Output the data that follows exactly, line for line.

---------------

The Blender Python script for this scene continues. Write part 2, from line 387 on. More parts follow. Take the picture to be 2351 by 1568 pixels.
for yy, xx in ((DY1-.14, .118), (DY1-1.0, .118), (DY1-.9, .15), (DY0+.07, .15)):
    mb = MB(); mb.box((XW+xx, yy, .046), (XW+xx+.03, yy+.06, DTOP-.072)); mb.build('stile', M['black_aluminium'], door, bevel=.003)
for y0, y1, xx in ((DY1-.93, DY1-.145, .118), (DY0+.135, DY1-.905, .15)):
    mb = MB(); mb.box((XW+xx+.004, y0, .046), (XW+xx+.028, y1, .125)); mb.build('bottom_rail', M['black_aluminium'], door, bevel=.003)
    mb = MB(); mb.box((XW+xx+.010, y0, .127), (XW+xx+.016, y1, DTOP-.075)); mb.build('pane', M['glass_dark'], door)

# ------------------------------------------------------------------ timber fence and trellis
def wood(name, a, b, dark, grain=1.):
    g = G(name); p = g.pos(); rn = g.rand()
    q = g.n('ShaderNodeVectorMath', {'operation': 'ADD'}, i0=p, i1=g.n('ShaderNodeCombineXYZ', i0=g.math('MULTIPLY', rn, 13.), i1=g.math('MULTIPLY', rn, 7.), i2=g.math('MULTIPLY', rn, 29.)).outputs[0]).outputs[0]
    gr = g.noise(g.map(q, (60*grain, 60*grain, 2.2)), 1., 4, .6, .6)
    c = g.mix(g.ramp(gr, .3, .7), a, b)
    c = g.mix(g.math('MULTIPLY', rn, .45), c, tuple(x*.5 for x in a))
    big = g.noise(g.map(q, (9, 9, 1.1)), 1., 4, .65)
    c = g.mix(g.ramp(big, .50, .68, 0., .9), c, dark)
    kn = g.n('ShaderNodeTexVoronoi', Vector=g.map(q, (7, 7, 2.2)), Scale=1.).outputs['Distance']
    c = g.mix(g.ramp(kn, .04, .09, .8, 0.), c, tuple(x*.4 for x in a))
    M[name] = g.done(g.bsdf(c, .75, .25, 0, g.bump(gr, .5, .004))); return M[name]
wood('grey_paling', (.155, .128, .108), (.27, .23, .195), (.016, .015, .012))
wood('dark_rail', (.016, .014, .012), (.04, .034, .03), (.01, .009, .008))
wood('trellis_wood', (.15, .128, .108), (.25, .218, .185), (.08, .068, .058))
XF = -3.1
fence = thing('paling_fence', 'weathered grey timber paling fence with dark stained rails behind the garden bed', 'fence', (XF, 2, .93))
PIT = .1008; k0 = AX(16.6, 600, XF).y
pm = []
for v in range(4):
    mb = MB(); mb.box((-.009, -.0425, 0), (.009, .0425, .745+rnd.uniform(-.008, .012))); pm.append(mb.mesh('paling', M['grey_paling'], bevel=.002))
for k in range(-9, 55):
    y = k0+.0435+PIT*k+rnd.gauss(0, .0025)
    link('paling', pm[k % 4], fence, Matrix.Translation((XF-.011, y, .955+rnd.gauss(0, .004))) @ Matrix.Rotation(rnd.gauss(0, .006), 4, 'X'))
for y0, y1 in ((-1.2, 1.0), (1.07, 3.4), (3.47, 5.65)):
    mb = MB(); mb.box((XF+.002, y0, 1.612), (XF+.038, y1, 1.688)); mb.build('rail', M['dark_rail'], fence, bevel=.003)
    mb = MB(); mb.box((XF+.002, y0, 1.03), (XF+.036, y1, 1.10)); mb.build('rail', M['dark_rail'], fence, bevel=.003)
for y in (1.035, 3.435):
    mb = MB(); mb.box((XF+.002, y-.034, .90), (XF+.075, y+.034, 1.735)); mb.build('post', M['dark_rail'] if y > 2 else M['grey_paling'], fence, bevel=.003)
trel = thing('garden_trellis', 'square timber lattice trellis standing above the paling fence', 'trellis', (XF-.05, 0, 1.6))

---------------

◆ **Result**
The Blender Python script for this scene continues. Write part 2, from line 387 on. More parts follow. Take the picture to be 2351 by 1568 pixels.
for yy, xx in ((DY1-.14, .118), (DY1-1.0, .118), (DY1-.9, .15), (DY0+.07, .15)):
    mb = MB(); mb.box((XW+xx, yy, .046), (XW+xx+.03, yy+.06, DTOP-.072)); mb.build('stile', M['black_aluminium'], door, bevel=.003)
for y0, y1, xx in ((DY1-.93, DY1-.145, .118), (DY0+.135, DY1-.905, .15)):
    mb = MB(); mb.box((XW+xx+.004, y0, .046), (XW+xx+.028, y1, .125)); mb.build('bottom_rail', M['black_aluminium'], door, bevel=.003)
    mb = MB(); mb.box((XW+xx+.010, y0, .127), (XW+xx+.016, y1, DTOP-.075)); mb.build('pane', M['glass_dark'], door)

# ------------------------------------------------------------------ timber fence and trellis
def wood(name, a, b, dark, grain=1.):
    g = G(name); p = g.pos(); rn = g.rand()
    q = g.n('ShaderNodeVectorMath', {'operation': 'ADD'}, i0=p, i1=g.n('ShaderNodeCombineXYZ', i0=g.math('MULTIPLY', rn, 13.), i1=g.math('MULTIPLY', rn, 7.), i2=g.math('MULTIPLY', rn, 29.)).outputs[0]).outputs[0]
    gr = g.noise(g.map(q, (60*grain, 60*grain, 2.2)), 1., 4, .6, .6)
    c = g.mix(g.ramp(gr, .3, .7), a, b)
    c = g.mix(g.math('MULTIPLY', rn, .45), c, tuple(x*.5 for x in a))
    big = g.noise(g.map(q, (9, 9, 1.1)), 1., 4, .65)
    c = g.mix(g.ramp(big, .50, .68, 0., .9), c, dark)
    kn = g.n('ShaderNodeTexVoronoi', Vector=g.map(q, (7, 7, 2.2)), Scale=1.).outputs['Distance']
    c = g.mix(g.ramp(kn, .04, .09, .8, 0.), c, tuple(x*.4 for x in a))
    M[name] = g.done(g.bsdf(c, .75, .25, 0, g.bump(gr, .5, .004))); return M[name]
wood('grey_paling', (.155, .128, .108), (.27, .23, .195), (.016, .015, .012))
wood('dark_rail', (.016, .014, .012), (.04, .034, .03), (.01, .009, .008))
wood('trellis_wood', (.15, .128, .108), (.25, .218, .185), (.08, .068, .058))
XF = -3.1
fence = thing('paling_fence', 'weathered grey timber paling fence with dark stained rails behind the garden bed', 'fence', (XF, 2, .93))
PIT = .1008; k0 = AX(16.6, 600, XF).y
pm = []
for v in range(4):
    mb = MB(); mb.box((-.009, -.0425, 0), (.009, .0425, .745+rnd.uniform(-.008, .012))); pm.append(mb.mesh('paling', M['grey_paling'], bevel=.002))
for k in range(-9, 55):
    y = k0+.0435+PIT*k+rnd.gauss(0, .0025)
    link('paling', pm[k % 4], fence, Matrix.Translation((XF-.011, y, .955+rnd.gauss(0, .004))) @ Matrix.Rotation(rnd.gauss(0, .006), 4, 'X'))
for y0, y1 in ((-1.2, 1.0), (1.07, 3.4), (3.47, 5.65)):
    mb = MB(); mb.box((XF+.002, y0, 1.612), (XF+.038, y1, 1.688)); mb.build('rail', M['dark_rail'], fence, bevel=.003)
    mb = MB(); mb.box((XF+.002, y0, 1.03), (XF+.036, y1, 1.10)); mb.build('rail', M['dark_rail'], fence, bevel=.003)
for y in (1.035, 3.435):
    mb = MB(); mb.box((XF+.002, y-.034, .90), (XF+.075, y+.034, 1.735)); mb.build('post', M['dark_rail'] if y > 2 else M['grey_paling'], fence, bevel=.003)
trel = thing('garden_trellis', 'square timber lattice trellis standing above the paling fence', 'trellis', (XF-.05, 0, 1.6))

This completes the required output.